-- begin Source material --

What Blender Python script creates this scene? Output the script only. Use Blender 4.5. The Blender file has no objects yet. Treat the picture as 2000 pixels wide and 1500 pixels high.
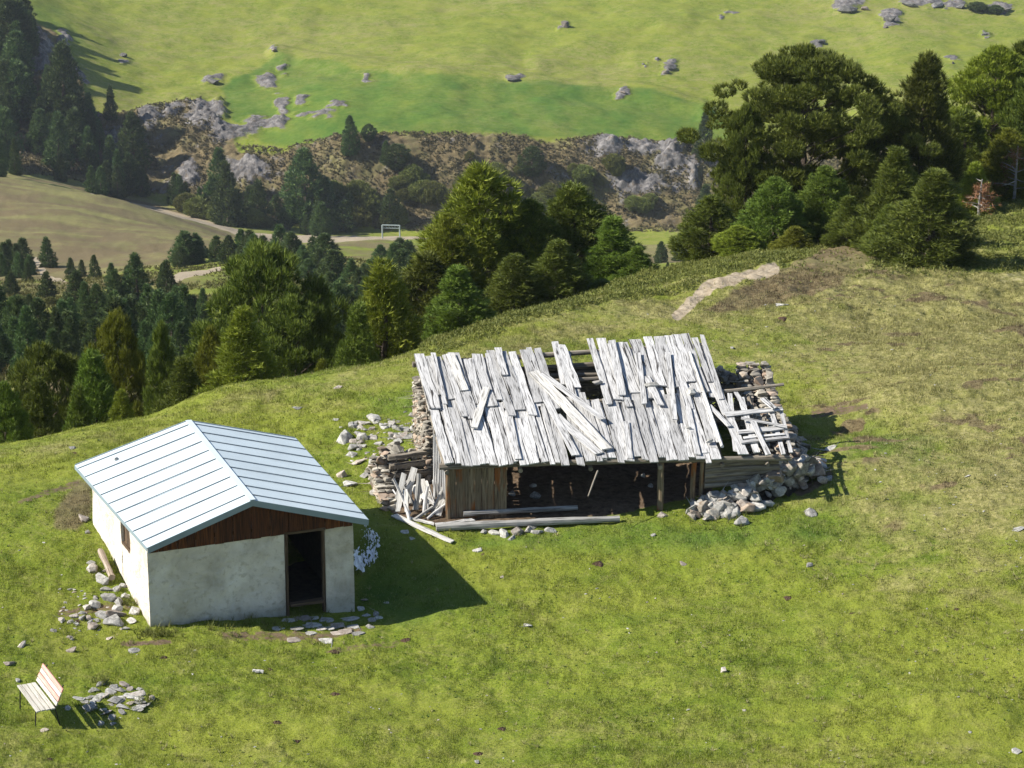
import bpy, bmesh, math, random
import numpy as np
from mathutils import Vector, Matrix

# ------------------------------------------------------------------ camera, sky, sun, exposure
SC = bpy.context.scene
COL = SC.collection
F = 5500.0                      # focal length in photo pixels (2000 wide)
PITCH = math.radians(18.5)
cam = bpy.data.cameras.new('camera')
camo = bpy.data.objects.new('camera', cam); COL.objects.link(camo)
cam.sensor_width = 36.0; cam.lens = 36.0 * F / 2000.0
cam.clip_start = 1.0; cam.clip_end = 6000.0
camo.location = (0, 0, 0); camo.rotation_euler = (math.pi / 2 - PITCH, 0, 0)
SC.camera = camo

SUN_EL = math.radians(39.0)
SUN_DIR = math.radians(7.0)     # heading the light travels to, from +X towards +Y
world = bpy.data.worlds.new('World'); SC.world = world; world.use_nodes = True
wn = world.node_tree; wn.nodes.clear()
sky = wn.nodes.new('ShaderNodeTexSky'); sky.sky_type = 'NISHITA'; sky.sun_disc = False
sky.sun_elevation = SUN_EL
sky.altitude = 2000; sky.dust_density = 0.6
# sun stands in the direction opposite to its travel
sx, sy = -math.cos(SUN_DIR), -math.sin(SUN_DIR)
sky.sun_rotation = math.atan2(sx, sy)
bg = wn.nodes.new('ShaderNodeBackground'); bg.inputs['Strength'].default_value = 0.085
wo = wn.nodes.new('ShaderNodeOutputWorld')
wn.links.new(sky.outputs[0], bg.inputs[0]); wn.links.new(bg.outputs[0], wo.inputs[0])

sl = bpy.data.lights.new('sun', 'SUN'); sl.energy = 4.8; sl.angle = math.radians(0.5); sl.color = (1.0, 0.955, 0.87)
so = bpy.data.objects.new('sun', sl); COL.objects.link(so)
L = Vector((-sx * math.cos(SUN_EL), -sy * math.cos(SUN_EL), -math.sin(SUN_EL)))
so.rotation_euler = L.to_track_quat('-Z', 'Y').to_euler(); so.location = (-60, 40, 60)

SC.view_settings.view_transform = 'Standard'; SC.view_settings.look = 'None'
SC.view_settings.exposure = 1.0; SC.view_settings.gamma = 1.0
SC.render.film_transparent = False
SC.cycles.max_bounces = 6; SC.cycles.diffuse_bounces = 3; SC.cycles.glossy_bounces = 2
SC.cycles.transmission_bounces = 2; SC.cycles.transparent_max_bounces = 4; SC.cycles.volume_bounces = 0

CP, SP = math.cos(PITCH), math.sin(PITCH)

# ------------------------------------------------------------------ small maths helpers
def tdep(py):                   # tangent of the downward angle of a photo row
    return math.tan(PITCH + math.atan((py - 750.0) / F))
def at_z(px, py, z):            # point of that photo pixel at height z
    Y = -z / tdep(py); d = Y * CP - z * SP
    return Vector(((px - 1000.0) * d / F, Y, z))
def at_y(px, py, Y):
    return at_z(px, py, -Y * tdep(py))
def project(p):
    d = p[1] * CP - p[2] * SP; v = p[1] * SP + p[2] * CP
    return 1000 + F * p[0] / d, 750 - F * v / d
def mpp(p):                     # metres per photo pixel at p
    return (p[1] * CP - p[2] * SP) / F

def pchip(x, y, xi):
    x = np.asarray(x, float); y = np.asarray(y, float); xi = np.asarray(xi, float)
    h = np.diff(x); dl = np.diff(y) / h
    m = np.zeros(len(x))
    for k in range(1, len(x) - 1):
        if dl[k-1] * dl[k] > 0:
            w1 = 2*h[k] + h[k-1]; w2 = h[k] + 2*h[k-1]
            m[k] = (w1 + w2) / (w1 / dl[k-1] + w2 / dl[k])
    m[0] = dl[0]; m[-1] = dl[-1]
    i = np.clip(np.searchsorted(x, xi) - 1, 0, len(x) - 2)
    t = np.clip((xi - x[i]) / h[i], 0, 1)
    return ((2*t**3 - 3*t**2 + 1)*y[i] + (t**3 - 2*t**2 + t)*h[i]*m[i] + (-2*t**3 + 3*t**2)*y[i+1] + (t**3 - t**2)*h[i]*m[i+1])

def _hash(ix, iy, s):
    n = (ix.astype(np.int64) * 374761393 + iy.astype(np.int64) * 668265263 + s * 1442695041) & 0x7fffffff
    n = ((n ^ (n >> 13)) * 1274126177) & 0x7fffffff
    n = ((n ^ (n >> 16)) * 974634777) & 0x7fffffff
    return (n / float(0x7fffffff)) * 2 - 1
def vnoise(x, y, s=0):
    x = np.asarray(x, float); y = np.asarray(y, float)
    ix = np.floor(x); iy = np.floor(y); fx = x - ix; fy = y - iy
    fx = fx*fx*fx*(fx*(fx*6-15)+10); fy = fy*fy*fy*(fy*(fy*6-15)+10)
    a = _hash(ix, iy, s); b = _hash(ix+1, iy, s); c = _hash(ix, iy+1, s); d = _hash(ix+1, iy+1, s)
    return (a*(1-fx)+b*fx)*(1-fy) + (c*(1-fx)+d*fx)*fy
def fbm(x, y, s=0, o=4, g=0.5):
    r = 0; a = 1; t = 0
    for k in range(o):
        r = r + a * vnoise(x * 2**k + 17.3*k, y * 2**k - 9.1*k, s + k); t += a; a *= g
    return r / t
def sstep(a, b, x):
    t = np.clip((x - a) / (b - a), 0, 1); return t*t*(3-2*t)

# ------------------------------------------------------------------ terrain: stations (Y, photo row or height) per photo column
def P_(Y, py): return (Y, -Y * tdep(py))
def Z_(Y, z): return (Y, z)
COLS = {
 -1300:[Z_(20,-24.5),Z_(53,-25.6),Z_(61,-25.6),Z_(66,-25.2),Z_(71,-25.8),Z_(100,-42),Z_(165,-62),P_(260,650),P_(430,500),P_(600,300),P_(690,290),P_(760,30),P_(850,-170),Z_(1250,-90),Z_(2300,90)],
 -100:[Z_(20,-24.5),Z_(53,-26.2),Z_(61,-26.3),Z_(66,-25.9),P_(72.5,905),Z_(100,-41),Z_(165,-62),P_(260,660),P_(430,520),P_(610,330),P_(690,300),P_(760,40),P_(850,-140),Z_(1250,-110),Z_(2300,60)],
 150: [Z_(20,-24.5),Z_(53,-26.4),Z_(61.3,-26.6),Z_(66.2,-26.0),P_(74,868),Z_(100,-40),Z_(165,-60),P_(260,655),P_(430,515),P_(612,368),P_(690,352),P_(742,130),P_(838,-40),Z_(1250,-110),Z_(2300,50)],
 300: [Z_(20,-24.5),Z_(53,-26.5),Z_(61.6,-26.72),Z_(66.8,-26.3),P_(76,838),Z_(100,-39.5),Z_(165,-60),P_(260,650),P_(430,505),P_(615,408),P_(690,400),P_(725,225),P_(832,-10),Z_(1250,-115),Z_(2300,50)],
 500: [Z_(20,-24.5),Z_(53,-26.6),Z_(62.4,-26.85),Z_(67,-26.55),P_(79,772),Z_(100,-38.5),Z_(165,-60),P_(260,640),P_(430,492),P_(618,455),P_(685,425),P_(706,305),P_(830,0),Z_(1250,-115),Z_(2300,50)],
 700: [Z_(20,-24.5),Z_(53,-26.6),Z_(63.4,-26.97),Z_(68,-26.6),P_(79,752),Z_(100,-38),Z_(165,-62),P_(260,635),P_(430,505),P_(620,468),P_(682,452),P_(703,272),P_(830,0),Z_(1250,-115),Z_(2300,50)],
 850: [Z_(20,-24.5),Z_(53,-26.6),Z_(63.2,-26.95),Z_(68.4,-26.65),P_(79.5,735),P_(97,700),Z_(165,-66),P_(260,640),P_(430,510),P_(622,470),P_(682,455),P_(704,262),P_(830,0),Z_(1250,-115),Z_(2300,50)],
 1050:[Z_(20,-24.5),Z_(53,-26.6),Z_(63,-26.9),Z_(69,-26.62),P_(84,668),P_(99,618),Z_(165,-66),P_(260,650),P_(430,520),P_(622,474),P_(684,452),P_(707,264),P_(830,0),Z_(1250,-115),Z_(2300,50)],
 1250:[Z_(20,-24.5),Z_(53,-26.55),Z_(63,-26.85),Z_(69.5,-26.6),P_(88,624),P_(103,548),Z_(165,-66),P_(260,650),P_(430,530),P_(622,480),P_(684,450),P_(709,276),P_(830,0),Z_(1250,-115),Z_(2300,50)],
 1400:[Z_(20,-24.5),Z_(53,-26.5),Z_(63,-26.8),Z_(70,-26.55),P_(90,594),P_(106,512),Z_(165,-64),P_(260,640),P_(430,530),P_(622,480),P_(684,440),P_(711,280),P_(830,0),Z_(1250,-115),Z_(2300,50)],
 1700:[Z_(20,-24.5),Z_(53,-26.4),Z_(63,-26.6),Z_(71,-26.3),P_(93,568),P_(116,470),Z_(165,-62),P_(260,630),P_(430,530),P_(622,480),P_(684,440),P_(711,280),P_(830,0),Z_(1250,-115),Z_(2300,50)],
 2000:[Z_(20,-24.5),Z_(53,-26.3),Z_(63,-26.4),Z_(72,-26.1),P_(96,556),P_(128,388),Z_(165,-58),P_(260,600),P_(430,520),P_(622,480),P_(684,430),P_(711,270),P_(830,0),Z_(1250,-115),Z_(2300,50)],
 3300:[Z_(20,-24.0),Z_(53,-25.6),Z_(63,-25.5),Z_(72,-25.4),P_(98,500),P_(132,300),Z_(170,-50),P_(260,560),P_(430,500),P_(622,460),P_(684,420),P_(711,270),P_(830,0),Z_(1250,-110),Z_(2300,60)],
}
_cx = sorted(COLS); NS = 15
PXG = np.arange(-1300, 3301, 20.0)
YG = np.concatenate([np.arange(20, 52, 1.0), np.arange(52, 110, 0.4), np.geomspace(110, 600, 240)[:-1], np.arange(600, 850, 1.5), np.geomspace(850, 2300, 60)])
_st = np.array([[COLS[c][k] for k in range(NS)] for c in _cx])      # cols, stations, 2
_sy = np.array([pchip(_cx, _st[:, k, 0], PXG) for k in range(NS)])
_sz = np.array([pchip(_cx, _st[:, k, 1], PXG) for k in range(NS)])
ZT = np.array([pchip(_sy[:, i], _sz[:, i], YG) for i in range(len(PXG))])   # px, Y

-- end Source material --

Given task
Reproduce the material above exactly, first line through the line that contains "SC.camera = camo", minus the pictures.

Exercise result
What Blender Python script creates this scene? Output the script only. Use Blender 4.5. The Blender file has no objects yet. Treat the picture as 2000 pixels wide and 1500 pixels high.
import bpy, bmesh, math, random
import numpy as np
from mathutils import Vector, Matrix

# ------------------------------------------------------------------ camera, sky, sun, exposure
SC = bpy.context.scene
COL = SC.collection
F = 5500.0                      # focal length in photo pixels (2000 wide)
PITCH = math.radians(18.5)
cam = bpy.data.cameras.new('camera')
camo = bpy.data.objects.new('camera', cam); COL.objects.link(camo)
cam.sensor_width = 36.0; cam.lens = 36.0 * F / 2000.0
cam.clip_start = 1.0; cam.clip_end = 6000.0
camo.location = (0, 0, 0); camo.rotation_euler = (math.pi / 2 - PITCH, 0, 0)
SC.camera = camo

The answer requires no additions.